Mit 1968 scheint die Befreiung des Individuums von gesellschaftlichen Konventionen, familiären Bindungen und Ressentiments gegen autoritäre Strukturen einen historischen Schub erfahren zu haben. Es hatte den Anschein, als ob die Bewegung die Ketten eines „überkommenen Spießertums“ regelrecht sprengen wollte. Die Institutionen Ehe und Familie mit patriarchalischen Geschlechterverhältnissen gerieten mehr und mehr in die Kritik. Dagegen formierten sich Gegenmodelle wie Kommunen und Wohngruppen. Kinderläden, selbstverwaltete Kindergärten, förderten eine antiautoritäre Erziehung. Die Frauenbewegung setzte sich für die Gleichberechtigung der Frauen ein. Sexuelle Befreiung, Flower-Power, Happenings und Fluxus – die 68er-Bewegung war nicht nur revolutionär, sondern auch bunt und experimentell.
Der zweite Bürger-Uni-Abend in der Reihe „50 Jahre in Bewegung – 1968 und die Folgen“ zum Thema „Entfesseltes Ich – 1968 und das Experiment mit neuen Lebensformen“ geht u.a. den Fragen nach, inwieweit diese Experimente mit neuen Lebensformen in der heutigen gesellschaftlichen Wirklichkeit nachwirken, inwiefern der Drang nach Selbstinszenierung das Geschehen rund um die 68er-Bewegung begleitete und welchen Ambivalenzen auftraten. Auf dem Podium diskutieren zwei Zeitzeuginnen mit zwei Forscheti: Prof. i.R. Sibylla Flügge (ehemalige Jurastudentin der Goethe-Uni und Mitglied des Weiberrats, Juristin und Frauenrechtlerin, Frankfurt University of Applied Sciences), Gisela Getty (Fotografin, Regisseurin, Schriftstellerin, ehemaliges Mitglied der Kommune 1), Matthias Horx (Trend- und Zukunftsforscher) und Prof. Till van Rahden (Historiker, Université de Montréal). Die Moderation übernimmt Thomas Thiel, Ressort Forschung und Lehre, Feuilleton der Frankfurter Allgemeinen Zeitung.
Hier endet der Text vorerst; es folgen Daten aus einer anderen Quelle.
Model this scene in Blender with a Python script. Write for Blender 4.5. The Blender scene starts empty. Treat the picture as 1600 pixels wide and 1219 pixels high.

1968 gilt bis heute als ein symbolisch aufgeladener Wendepunkt in der jüngeren gesellschaftlichen und politischen Geschichte. Üblicherweise steht das Jahr für den Aufbruch eines neuen demokratischen Denkens, die sexuelle Befreiung sowie die Emanzipation der Frau, die Abrechnung der Jüngeren mit der Schuld der älteren (Kriegs-)generation, die juristische Aufarbeitung des Holocaust und die Liebe zur Theorie. An insgesamt vier Terminen geht die Bürger-Uni-Reihe „50 Jahre in Bewegung. 1968 und die Folgen“ verschiedenen Facetten dieser Entwicklungen nach und versucht dabei auch, die Ambivalenz dieses Erbes zu beleuchten.
Die Reihe ist eine Kooperation der Goethe-Universität und dem Exzellenzcluster „Die Herausbildung normativer Ordnungen“ mit der Frankfurter Allgemeinen Zeitung.